Pérouse Marie, L’invention des Pensées de Pascal. Les éditions de Port-Royal (1670-1678), p. 131 sq., remarque le caractère révélateur de cet extrait des Actes des apôtres, qui décrit l’empressement mêlé de rigueur intellectuelle avec lequel les Juifs de Bérée accueillirent la parole de Paul et Silas, zèle lucide qui symbolise bien ce que doit être la soumission et l’usage de la raison. C’est bien l’attitude de soumission, à laquelle s’ajoute l’usage de la raison dans l’examen de la conformité de ce qui est dit avec ce qui est réel. La soumission n’exclut donc pas l’usage critique de la raison, pour ce qui touche les marques d’authenticité des documents.

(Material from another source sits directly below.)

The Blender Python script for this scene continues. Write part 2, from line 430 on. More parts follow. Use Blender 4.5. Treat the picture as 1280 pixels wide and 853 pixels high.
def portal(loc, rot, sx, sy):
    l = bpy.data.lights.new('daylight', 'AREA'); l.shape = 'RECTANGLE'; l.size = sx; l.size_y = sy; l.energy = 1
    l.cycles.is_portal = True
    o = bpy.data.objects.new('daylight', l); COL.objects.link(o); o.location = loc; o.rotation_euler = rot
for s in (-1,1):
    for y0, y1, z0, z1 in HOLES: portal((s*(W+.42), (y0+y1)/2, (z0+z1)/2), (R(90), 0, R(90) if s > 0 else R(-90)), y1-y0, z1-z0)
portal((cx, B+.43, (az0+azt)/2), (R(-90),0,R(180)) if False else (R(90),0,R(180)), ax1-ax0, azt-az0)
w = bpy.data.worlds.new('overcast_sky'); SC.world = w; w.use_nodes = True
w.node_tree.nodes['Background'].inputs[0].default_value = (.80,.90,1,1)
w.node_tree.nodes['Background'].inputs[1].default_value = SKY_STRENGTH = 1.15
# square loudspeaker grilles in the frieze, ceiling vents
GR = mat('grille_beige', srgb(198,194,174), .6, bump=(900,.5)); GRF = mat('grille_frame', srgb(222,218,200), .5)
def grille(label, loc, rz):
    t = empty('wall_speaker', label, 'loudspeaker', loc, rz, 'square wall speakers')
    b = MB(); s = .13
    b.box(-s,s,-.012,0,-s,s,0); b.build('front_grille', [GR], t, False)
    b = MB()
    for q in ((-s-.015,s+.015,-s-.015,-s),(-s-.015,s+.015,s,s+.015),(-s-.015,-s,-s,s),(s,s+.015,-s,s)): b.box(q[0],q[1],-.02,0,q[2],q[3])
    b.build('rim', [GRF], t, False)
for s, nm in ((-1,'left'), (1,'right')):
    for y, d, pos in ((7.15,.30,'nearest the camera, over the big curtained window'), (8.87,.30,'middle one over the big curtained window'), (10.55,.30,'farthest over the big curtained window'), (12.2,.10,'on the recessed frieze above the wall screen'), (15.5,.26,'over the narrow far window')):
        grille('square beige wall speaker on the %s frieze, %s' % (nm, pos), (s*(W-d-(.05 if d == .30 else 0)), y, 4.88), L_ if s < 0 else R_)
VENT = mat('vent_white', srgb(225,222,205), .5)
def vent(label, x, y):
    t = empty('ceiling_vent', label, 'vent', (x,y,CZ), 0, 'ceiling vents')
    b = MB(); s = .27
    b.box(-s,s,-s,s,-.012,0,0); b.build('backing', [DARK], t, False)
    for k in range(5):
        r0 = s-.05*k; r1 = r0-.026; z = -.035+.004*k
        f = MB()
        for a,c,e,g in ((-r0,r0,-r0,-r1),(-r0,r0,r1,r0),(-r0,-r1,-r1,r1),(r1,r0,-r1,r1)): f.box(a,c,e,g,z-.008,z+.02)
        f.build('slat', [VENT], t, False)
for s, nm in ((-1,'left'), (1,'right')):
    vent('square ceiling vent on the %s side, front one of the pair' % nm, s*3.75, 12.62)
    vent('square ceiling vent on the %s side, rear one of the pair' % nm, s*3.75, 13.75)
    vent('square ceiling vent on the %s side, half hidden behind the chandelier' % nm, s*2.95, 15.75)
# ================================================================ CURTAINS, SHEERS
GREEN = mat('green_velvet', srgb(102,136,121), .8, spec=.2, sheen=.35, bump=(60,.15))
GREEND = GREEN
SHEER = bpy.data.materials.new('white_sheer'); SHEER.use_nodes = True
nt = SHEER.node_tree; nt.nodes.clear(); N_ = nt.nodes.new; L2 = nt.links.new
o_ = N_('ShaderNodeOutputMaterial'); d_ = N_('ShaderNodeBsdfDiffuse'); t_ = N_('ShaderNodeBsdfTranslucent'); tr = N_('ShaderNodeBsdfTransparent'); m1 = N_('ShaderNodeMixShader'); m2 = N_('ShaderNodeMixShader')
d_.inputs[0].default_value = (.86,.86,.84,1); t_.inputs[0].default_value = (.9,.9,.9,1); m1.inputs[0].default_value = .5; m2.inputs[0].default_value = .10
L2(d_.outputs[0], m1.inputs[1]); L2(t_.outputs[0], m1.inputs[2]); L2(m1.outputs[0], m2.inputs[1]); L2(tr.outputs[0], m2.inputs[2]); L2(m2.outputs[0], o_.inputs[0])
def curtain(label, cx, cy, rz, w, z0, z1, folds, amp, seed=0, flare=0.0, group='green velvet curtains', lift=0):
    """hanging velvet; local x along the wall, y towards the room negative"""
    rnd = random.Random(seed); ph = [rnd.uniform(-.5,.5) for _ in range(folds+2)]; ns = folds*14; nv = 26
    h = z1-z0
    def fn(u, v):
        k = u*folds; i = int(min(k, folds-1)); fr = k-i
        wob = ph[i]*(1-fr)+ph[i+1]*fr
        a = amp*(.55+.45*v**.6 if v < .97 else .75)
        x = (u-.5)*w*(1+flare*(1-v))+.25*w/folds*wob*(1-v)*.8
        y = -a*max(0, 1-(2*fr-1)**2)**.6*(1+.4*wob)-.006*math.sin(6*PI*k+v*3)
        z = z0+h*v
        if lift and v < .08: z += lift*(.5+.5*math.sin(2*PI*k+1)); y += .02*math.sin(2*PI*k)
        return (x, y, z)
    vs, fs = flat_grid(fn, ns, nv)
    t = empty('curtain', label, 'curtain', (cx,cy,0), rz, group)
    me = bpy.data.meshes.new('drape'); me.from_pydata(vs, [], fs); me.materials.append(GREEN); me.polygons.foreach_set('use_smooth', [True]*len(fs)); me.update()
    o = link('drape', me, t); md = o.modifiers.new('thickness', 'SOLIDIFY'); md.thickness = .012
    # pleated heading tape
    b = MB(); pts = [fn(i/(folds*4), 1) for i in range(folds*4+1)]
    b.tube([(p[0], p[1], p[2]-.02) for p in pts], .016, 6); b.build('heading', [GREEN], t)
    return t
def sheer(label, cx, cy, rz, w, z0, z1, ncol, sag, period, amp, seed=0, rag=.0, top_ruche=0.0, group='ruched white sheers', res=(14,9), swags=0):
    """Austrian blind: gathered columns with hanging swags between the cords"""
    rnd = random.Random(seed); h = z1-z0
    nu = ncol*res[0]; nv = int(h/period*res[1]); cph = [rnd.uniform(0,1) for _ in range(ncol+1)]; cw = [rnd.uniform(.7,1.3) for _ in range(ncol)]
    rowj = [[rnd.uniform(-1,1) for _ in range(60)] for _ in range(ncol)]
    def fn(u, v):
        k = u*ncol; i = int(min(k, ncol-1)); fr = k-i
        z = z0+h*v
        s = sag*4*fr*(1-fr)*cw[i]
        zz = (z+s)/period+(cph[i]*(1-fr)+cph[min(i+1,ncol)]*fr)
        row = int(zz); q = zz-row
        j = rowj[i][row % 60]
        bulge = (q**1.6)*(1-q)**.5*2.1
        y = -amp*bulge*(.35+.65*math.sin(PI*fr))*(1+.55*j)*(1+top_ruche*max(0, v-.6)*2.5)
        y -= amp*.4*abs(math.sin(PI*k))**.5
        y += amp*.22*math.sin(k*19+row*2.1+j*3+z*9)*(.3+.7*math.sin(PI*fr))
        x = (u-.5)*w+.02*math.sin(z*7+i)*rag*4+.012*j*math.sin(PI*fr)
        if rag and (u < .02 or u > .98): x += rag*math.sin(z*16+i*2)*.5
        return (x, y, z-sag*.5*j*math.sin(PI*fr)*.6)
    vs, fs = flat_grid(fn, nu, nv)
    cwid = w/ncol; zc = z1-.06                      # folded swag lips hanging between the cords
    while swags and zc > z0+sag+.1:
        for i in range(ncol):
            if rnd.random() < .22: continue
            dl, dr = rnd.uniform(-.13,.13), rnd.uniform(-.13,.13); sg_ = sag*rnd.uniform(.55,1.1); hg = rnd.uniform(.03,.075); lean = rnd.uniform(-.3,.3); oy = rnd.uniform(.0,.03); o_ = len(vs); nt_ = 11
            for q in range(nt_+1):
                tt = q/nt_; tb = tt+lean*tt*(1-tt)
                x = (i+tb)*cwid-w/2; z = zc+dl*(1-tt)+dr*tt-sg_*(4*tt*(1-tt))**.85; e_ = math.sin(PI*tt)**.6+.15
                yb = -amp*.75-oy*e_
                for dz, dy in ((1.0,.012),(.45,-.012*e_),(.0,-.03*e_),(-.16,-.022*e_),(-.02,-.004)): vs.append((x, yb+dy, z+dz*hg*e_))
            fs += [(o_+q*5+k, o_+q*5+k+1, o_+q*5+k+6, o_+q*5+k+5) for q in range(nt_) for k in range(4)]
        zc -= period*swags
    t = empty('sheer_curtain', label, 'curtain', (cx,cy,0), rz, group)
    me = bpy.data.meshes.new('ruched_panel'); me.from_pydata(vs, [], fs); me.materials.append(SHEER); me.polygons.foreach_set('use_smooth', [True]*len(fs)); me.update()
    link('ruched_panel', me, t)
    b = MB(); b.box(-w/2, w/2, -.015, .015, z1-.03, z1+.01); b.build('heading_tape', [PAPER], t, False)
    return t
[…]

L’importance de ce fragment tient au fait qu’il ajoute une importante nuance à ce qui a été formulé dans le fragment précédent, Soumission 4 (Laf. 170, Sel. 201) : il montre que, dans l’examen des textes, soumission et usage de la raison ne sont pas radicalement disjoints, mais qu’une saine méthode exige qu’on les associe étroitement : les Juifs de Bérée reçoivent les Écritures avec le respect nécessaire pour ce qu’elles révèlent, mais ils exercent leur esprit critique dans la vérification des faits révélés.

Peut-être faut-il voir dans cette citation, qui montre comment des hommes de bonne volonté sont capables d’user dans la lecture d’un texte à la fois de respect et d’esprit critique, une référence discrète à la manière dont on devrait procéder dans la recherche des cinq propositions dans l’Augustinus de Jansénius.